Union fears closure of Salmon Arm Post Office

Expansion: Canada Post looking at new downtown outlet.

Change of procedure: Local businessman Gary Osborne sorts letters destined for out-of-town delivery from those to be taken inside the government post office to be sorted and mailed locally.

Change of procedure: Local businessman Gary Osborne sorts letters destined for out-of-town delivery from those to be taken inside the government post office to be sorted and mailed locally.

Changes to how Canada Post serves Salmon Arm, and the province, are creating uncertainty as to how long the city will be served by a government postal outlet.

Canada Post says the Salmon Arm government post office on Hudson Street is doing very well, but its hours do not cater to those who need to use the service after hours and on weekends. So the Crown corporation has begun a process, in consultation with the Canadian Union of Postal Workers (CUPW), of looking at setting up another private outlet in the vicinity of the downtown postal outlet.

“Because it’s doing well, we see there’s possibly a need…, “ says Canada Post spokesperson Anick Losier. “We’re considering possibly adding a dealership, and the starting point of about 0.5 kilometres away, because there’s more like a retail area, there’s a Rexall there… so there’s a few possible businesses which we could potentially look at.”

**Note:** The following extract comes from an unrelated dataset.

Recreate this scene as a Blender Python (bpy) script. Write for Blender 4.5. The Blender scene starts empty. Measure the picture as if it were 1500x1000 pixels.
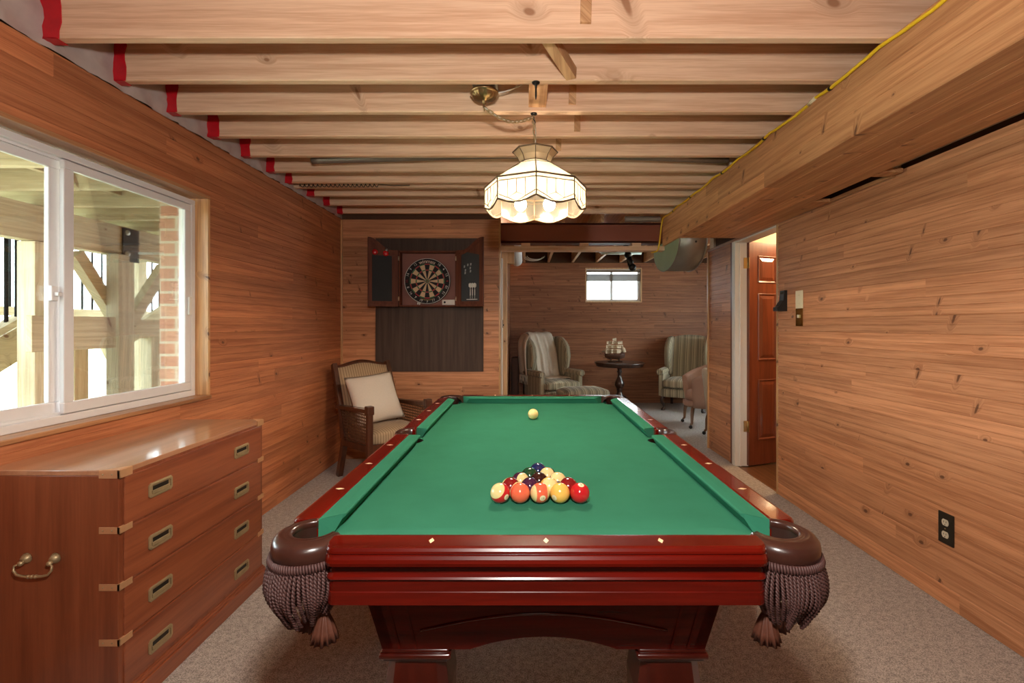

Losier says a private outlet will allow Canada Post to provide improved access and convenience, and is more cost-effective than expanding hours at the corporate post office.

But post office employee and CUPW local 823 (Salmon Arm) president Dale Wereschuk is not entirely comforted by the information he’s received to date from Canada Post.

“All we know is that Canada Post has applied to put a sub-post office on the corner of Sixth Street and Hudson Avenue NE, which puts it on that corner, but they’re not actually saying which facility it’s going in,” says Wereschuk, adding union officials suspect the long-term goal for Canada Post is to do away with Salmon Arm’s corporate office.

“Traditionally, that’s what happens. They open the franchise close to a corporate outlet and then they shut down the corporate outlet.”

But Losier stresses this is “just a starting point” in the consultation process, and “there’s actually no guarantees there will be a dealership there.”

“It’s not to threaten the corporate post office – it’s doing quite well. It’s just to complement it,” says Losier.

While Salmon Arm’s government outlet may be doing well, Losier says Canada Post last year experienced its first financial loss in 16 years, and that it’s seeing two million letters less a day compared to last year.

This, says Losier, has a lot to do with technology and changes in the way people communicate. Subsequently, Canada Post is changing how its letters are handled, moving mail sorting away from small community outlets to centralized locations. Salmon Arm residents may have noticed the impact of this locally with the removal of the “Local” destination mailboxes from the community this past weekend. Now, says Losier, if a letter addressed to Salmon Arm is dropped off in a Salmon Arm mailbox, or at a private outlet, it will be sent to Vancouver, where it will be sorted and returned to Salmon Arm for delivery. However, if the same letter is delivered to the corporate post office, it will stay in Salmon Arm for delivery.

Wereschuk is encouraging residents to bring their local mail to the post office counter, stating it will have an impact on jobs.

“We lost a position effective today, a full-time position, which happens to be a wicket position,” Wereschuk said Monday. “It’s really important, that’s the message we want to get out. If you bring the letters over the counter to Salmon Arm, those will stay in town and be sorted.”

Losier says the position Wereschuk referred to was a retirement, and that no one lost their job. However, she adds the position will not be replaced.

“Quite frankly, we would rather stay status quo, but the status quo is not viable for us,” says Losier.

Wereschuk says the union and Canada Post will be monitoring mail sorted in Vancouver, to ensure it comes back for delivery in two day’s time, as per corporation standards. And while this system is now underway, he says the union still plans to fight it.

“We’re going to be getting petitions and we’re asking city council to send letters to their  MPs and send a letter to Canada Post opposing these changes,” he says.